Uma possibilidade, sugerida pelo teólogo Millard Erickson e pelo filósofo William Lane Craig, é que Deus pode proteger os habitantes do céu do conhecimento do destino dos condenados. Por exemplo, Deus pode apagar as memórias de um filho desobediente da mente de sua mãe, para que ela possa desfrutar de uma plena felicidade inconsciente de que ela até mesmo teve um filho que agora foi condenado. No mínimo, este cenário muito pouco se encaixa na promessa de Paulo de que na eternidade “veremos face a face. Agora, conheço em parte; então, conhecerei como também sou conhecido” (1Co 13.12). E quanto a um homem que foi salvo enquanto todos os seus amigos e família rejeitaram a Cristo? Deus de fato limpará toda a sua memória? Uma outra dificuldade com esta proposta é que passagens como Is 66.24 (“Eles... verão os cadáveres dos homens que prevaricaram contra mim”) parece assumir que os redimidos na verdade estarão conscientes dos perdidos.
Uma segunda possibilidade audaciosamente sugere que esta consciência será causa de alegria e louvor antes que de dor. Por mais que pareça escandalosa, esta posição tem sido defendida por muitos teólogos, incluindo Tomás de Aquino, Jonathan Edwards e, mais recentemente, J. I. Packer. Como Edwards cooca, os redimidos “não ficarão tristes por causa dos condenados; isto não lhes será causa de inquietação e descontentamento; mas, pelo contrário, quando tiverem esta visão, ela lhes excitará louvores jubilosos.”
Pode parecer repugnante, mas a ideia tem um certo apoio bíblico impressionante. Os salmos imprecatórios (como Sl 139.21, 22) parecem antecipar com grande prazer o fim dos perversos. E alguém poderia razoavelmente inferir que os santos que rogam por vingança de seu sangue (veja Ap 6.10) obterão satisfação logo que este julgamento sobre “os habitantes da terra” estiver em andamento.

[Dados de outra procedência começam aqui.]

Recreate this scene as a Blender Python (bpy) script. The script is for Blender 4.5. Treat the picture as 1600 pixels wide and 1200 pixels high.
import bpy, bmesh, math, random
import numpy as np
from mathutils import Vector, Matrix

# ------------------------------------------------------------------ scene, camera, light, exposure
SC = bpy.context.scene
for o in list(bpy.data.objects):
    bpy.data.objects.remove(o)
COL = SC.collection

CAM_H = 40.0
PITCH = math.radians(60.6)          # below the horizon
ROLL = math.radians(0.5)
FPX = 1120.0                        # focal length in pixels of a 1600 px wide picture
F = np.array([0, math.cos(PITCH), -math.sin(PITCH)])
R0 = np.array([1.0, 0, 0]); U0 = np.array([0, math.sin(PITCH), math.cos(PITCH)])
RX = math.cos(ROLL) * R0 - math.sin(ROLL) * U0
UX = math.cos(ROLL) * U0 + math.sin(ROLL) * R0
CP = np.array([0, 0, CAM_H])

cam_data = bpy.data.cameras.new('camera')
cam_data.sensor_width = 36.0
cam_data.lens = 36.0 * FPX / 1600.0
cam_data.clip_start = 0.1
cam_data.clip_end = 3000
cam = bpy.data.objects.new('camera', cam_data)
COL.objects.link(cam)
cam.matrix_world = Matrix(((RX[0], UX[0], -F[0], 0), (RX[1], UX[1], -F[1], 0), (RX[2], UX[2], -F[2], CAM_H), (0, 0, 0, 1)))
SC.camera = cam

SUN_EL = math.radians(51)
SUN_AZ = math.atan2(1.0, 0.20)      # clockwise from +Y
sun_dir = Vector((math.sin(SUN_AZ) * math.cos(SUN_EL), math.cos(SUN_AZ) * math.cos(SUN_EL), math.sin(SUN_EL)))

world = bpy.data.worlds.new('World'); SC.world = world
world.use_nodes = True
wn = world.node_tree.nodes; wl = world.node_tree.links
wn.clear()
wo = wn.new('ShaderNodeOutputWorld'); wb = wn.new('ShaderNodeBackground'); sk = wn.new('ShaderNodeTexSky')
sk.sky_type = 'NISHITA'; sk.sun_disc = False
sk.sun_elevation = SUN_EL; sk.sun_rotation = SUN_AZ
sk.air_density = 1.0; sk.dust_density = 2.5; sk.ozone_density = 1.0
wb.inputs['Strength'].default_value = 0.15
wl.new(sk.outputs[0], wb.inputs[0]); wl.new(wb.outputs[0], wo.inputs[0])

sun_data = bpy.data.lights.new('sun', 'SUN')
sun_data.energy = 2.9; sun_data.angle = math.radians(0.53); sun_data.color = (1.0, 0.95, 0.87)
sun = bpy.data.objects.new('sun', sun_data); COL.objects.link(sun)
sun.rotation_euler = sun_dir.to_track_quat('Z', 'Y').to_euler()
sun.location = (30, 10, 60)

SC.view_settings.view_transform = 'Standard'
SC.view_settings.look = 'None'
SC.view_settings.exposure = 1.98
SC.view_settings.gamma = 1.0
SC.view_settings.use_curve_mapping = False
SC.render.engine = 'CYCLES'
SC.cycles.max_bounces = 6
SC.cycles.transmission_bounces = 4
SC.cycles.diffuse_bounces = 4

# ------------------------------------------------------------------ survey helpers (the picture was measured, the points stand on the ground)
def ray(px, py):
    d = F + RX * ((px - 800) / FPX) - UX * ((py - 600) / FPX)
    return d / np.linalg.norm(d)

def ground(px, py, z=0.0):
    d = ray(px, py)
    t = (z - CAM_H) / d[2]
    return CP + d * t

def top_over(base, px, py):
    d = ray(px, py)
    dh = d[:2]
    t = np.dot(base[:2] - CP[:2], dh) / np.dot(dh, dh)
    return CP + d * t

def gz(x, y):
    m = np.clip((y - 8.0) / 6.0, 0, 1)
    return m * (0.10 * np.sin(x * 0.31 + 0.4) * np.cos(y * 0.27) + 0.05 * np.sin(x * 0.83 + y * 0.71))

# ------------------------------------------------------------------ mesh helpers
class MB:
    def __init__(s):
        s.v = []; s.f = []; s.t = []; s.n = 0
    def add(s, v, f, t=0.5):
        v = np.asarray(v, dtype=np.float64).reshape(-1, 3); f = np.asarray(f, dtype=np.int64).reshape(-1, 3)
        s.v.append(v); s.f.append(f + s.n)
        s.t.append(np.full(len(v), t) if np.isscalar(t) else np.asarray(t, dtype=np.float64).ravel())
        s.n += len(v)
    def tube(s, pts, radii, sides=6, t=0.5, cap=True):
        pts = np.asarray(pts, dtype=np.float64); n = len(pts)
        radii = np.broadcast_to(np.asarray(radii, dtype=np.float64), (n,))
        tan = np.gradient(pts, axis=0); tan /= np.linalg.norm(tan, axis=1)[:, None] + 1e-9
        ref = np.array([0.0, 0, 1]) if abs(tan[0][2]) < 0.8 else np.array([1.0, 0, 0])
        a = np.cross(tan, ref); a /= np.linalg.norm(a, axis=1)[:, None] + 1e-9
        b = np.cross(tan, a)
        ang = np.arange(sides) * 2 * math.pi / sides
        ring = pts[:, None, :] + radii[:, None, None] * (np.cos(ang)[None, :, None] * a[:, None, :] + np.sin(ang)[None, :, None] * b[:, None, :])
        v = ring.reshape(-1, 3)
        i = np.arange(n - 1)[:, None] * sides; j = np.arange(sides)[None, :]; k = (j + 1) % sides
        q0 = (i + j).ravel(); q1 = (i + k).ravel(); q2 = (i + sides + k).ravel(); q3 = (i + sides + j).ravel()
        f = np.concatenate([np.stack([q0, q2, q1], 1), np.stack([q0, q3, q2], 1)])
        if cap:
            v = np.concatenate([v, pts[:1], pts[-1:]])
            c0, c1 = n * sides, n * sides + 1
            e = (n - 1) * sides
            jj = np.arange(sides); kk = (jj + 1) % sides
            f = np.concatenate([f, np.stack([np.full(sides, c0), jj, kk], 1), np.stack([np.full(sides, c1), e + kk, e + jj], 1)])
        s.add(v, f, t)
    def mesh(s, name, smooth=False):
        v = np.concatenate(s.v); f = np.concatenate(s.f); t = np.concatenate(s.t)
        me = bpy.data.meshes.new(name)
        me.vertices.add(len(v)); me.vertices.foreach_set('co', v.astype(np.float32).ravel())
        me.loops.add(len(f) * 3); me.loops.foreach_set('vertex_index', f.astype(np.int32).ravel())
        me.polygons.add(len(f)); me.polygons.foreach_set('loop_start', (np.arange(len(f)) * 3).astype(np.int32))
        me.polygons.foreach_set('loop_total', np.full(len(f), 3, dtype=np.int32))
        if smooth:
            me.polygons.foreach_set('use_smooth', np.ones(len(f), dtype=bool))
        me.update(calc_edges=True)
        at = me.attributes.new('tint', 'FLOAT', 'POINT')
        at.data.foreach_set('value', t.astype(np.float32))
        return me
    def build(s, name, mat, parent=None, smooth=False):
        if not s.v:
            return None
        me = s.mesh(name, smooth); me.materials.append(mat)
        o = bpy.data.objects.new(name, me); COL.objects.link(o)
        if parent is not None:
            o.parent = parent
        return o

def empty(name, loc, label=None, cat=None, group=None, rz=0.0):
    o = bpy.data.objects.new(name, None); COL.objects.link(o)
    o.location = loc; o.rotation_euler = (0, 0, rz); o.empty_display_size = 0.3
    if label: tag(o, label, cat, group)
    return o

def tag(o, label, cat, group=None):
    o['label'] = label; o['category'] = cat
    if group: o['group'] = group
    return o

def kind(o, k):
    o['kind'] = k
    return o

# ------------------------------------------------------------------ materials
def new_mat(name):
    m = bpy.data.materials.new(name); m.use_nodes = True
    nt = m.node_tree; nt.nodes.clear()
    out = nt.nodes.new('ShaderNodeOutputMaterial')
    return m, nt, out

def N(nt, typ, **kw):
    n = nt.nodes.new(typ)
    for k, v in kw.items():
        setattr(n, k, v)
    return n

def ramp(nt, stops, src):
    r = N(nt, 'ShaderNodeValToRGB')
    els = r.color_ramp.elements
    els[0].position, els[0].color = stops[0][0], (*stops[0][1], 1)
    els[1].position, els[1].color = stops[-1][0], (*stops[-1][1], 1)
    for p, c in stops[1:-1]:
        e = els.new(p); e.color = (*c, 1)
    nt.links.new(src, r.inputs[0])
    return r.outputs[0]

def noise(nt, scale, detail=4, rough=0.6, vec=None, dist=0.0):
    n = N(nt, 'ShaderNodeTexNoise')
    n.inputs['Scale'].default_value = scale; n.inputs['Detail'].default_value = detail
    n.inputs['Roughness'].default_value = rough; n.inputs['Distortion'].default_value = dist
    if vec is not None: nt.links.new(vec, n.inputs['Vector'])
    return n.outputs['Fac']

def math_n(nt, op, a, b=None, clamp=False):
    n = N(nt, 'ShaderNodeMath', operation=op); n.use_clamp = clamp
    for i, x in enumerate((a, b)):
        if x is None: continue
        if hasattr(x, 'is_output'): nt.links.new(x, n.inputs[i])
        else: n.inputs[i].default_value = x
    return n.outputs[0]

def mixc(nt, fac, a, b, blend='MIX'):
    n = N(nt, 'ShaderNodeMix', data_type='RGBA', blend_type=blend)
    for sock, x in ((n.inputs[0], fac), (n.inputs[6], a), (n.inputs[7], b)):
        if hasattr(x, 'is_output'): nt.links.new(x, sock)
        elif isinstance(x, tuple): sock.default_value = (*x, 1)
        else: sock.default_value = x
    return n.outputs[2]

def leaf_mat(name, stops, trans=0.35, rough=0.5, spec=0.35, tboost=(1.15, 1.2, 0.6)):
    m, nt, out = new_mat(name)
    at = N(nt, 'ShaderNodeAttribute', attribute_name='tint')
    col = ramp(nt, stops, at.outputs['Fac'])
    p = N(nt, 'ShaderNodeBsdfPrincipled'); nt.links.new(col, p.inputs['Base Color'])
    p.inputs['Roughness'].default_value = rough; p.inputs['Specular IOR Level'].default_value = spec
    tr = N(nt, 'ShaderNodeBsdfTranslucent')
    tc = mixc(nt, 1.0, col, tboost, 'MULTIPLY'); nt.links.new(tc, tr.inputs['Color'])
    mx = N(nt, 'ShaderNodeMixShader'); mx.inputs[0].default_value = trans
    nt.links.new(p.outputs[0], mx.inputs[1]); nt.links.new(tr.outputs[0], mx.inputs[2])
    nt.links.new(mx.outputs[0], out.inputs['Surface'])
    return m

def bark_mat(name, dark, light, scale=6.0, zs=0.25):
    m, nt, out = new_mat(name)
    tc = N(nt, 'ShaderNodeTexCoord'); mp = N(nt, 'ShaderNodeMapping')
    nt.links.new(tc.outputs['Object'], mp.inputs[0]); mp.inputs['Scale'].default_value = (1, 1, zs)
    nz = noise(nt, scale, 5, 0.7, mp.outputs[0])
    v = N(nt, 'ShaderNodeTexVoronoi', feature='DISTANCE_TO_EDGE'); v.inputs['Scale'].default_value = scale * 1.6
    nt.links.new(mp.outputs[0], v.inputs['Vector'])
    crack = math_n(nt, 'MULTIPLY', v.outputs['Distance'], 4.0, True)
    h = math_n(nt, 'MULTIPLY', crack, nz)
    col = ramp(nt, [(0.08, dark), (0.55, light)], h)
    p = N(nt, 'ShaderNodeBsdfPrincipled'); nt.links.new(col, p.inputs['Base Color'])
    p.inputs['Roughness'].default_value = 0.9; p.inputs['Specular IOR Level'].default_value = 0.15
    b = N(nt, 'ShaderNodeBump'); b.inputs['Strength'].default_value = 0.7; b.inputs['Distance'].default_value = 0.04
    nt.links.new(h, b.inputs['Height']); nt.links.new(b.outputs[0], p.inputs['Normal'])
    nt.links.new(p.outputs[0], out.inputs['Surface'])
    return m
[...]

Finalmente, em Rm 9.23 Paulo parece sugerir que Deus poderia usar os perdidos como lições objetivas para os salvos a fim de ilustrar tanto sua justiça (aos perdidos) quanto sua misericórdia (aos salvos). Tais precedentes bíblicos indefinidos fazem pouco para suavizar a imagem de uma multidão de redimidos deleitando-se na agonia dos perdidos. Como uma mãe poderia possivelmente deleitar-se na condenação de sua filha? Como Paulo, que expressou sua disposição para ser condenado para que os judeus perdidos pudessem ser salvos (veja Rm 9.3), poderia um dia tirar satisfação da condenação deles? Tal cena parece tanto antiintuitiva quanto bastante ofensiva.
Defensores desta segunda opinião podem argumentar que nossa perspectiva no futuro será radicalmente transformada, nos deixando tão completamente focado na santidade de Deus que deixaremos para trás as relações finitas (conforme sugerido pelo ensino de Jesus em Mt 22.29, 30 que não haverá casamento no céu). Após essa transformação radical, poderia algo que agora parece detestável (ficar alegre com o sofrimento dos perdidos) tornar-se prazeroso? Talvez. Entretanto, há uma limite estreito entre ser incapaz de ver como algo poderia ser verdadeiro e ser capaz de ver que algo não poderia realmente ser verdadeiro. Muitos dos cristãos que você conhece aceitariam a ideia que uma perspectiva transformada poderia possivelmente levar ao seu deleite na condenação dos entes queridos perdidos?
Restam poucas outras possibilidades, sendo as mais radicais a rejeição da doutrina do tormento eterno consciente do qual surge todo o problema. Alguém poderia fazer isto adotando o aniquilacionismo (a visão que os perdidos serão finalmente destruídos) ou, mais radicalmente, o universalismo (a visão que os perdidos serão finalmente salvos). O problema é que estas duas opções exigem que alguém se coloque fora das fronteiras da ortodoxia histórica.
Precisamos parar aqui por razões de espaço, mas, obviamente, mais poderia ser dito tanto teologicamente quanto pastoralmente. Se alguém quiser se aprofundar, pode querer ler The Nature of Hell: A Report by the Evangelical Alliance Commission on Unity and Truth Among Evangelicals (escrito por um grupo da Aliança Evangélica no Reino Unido). Talvez também considere Gregory Beale, e outros, Hell Under Fire (Zondervan, 2004) ou William Crockett, ed., Four Views on Hell (Zondervan, 1997). Parece provável que a resolução final deste problema, como tantos outros na teologia cristã, permanecerá frustrantemente além de nossa compreensão. Mas essa admissão pode também fazer a pergunta se voltar para nós: Confiamos em Deus?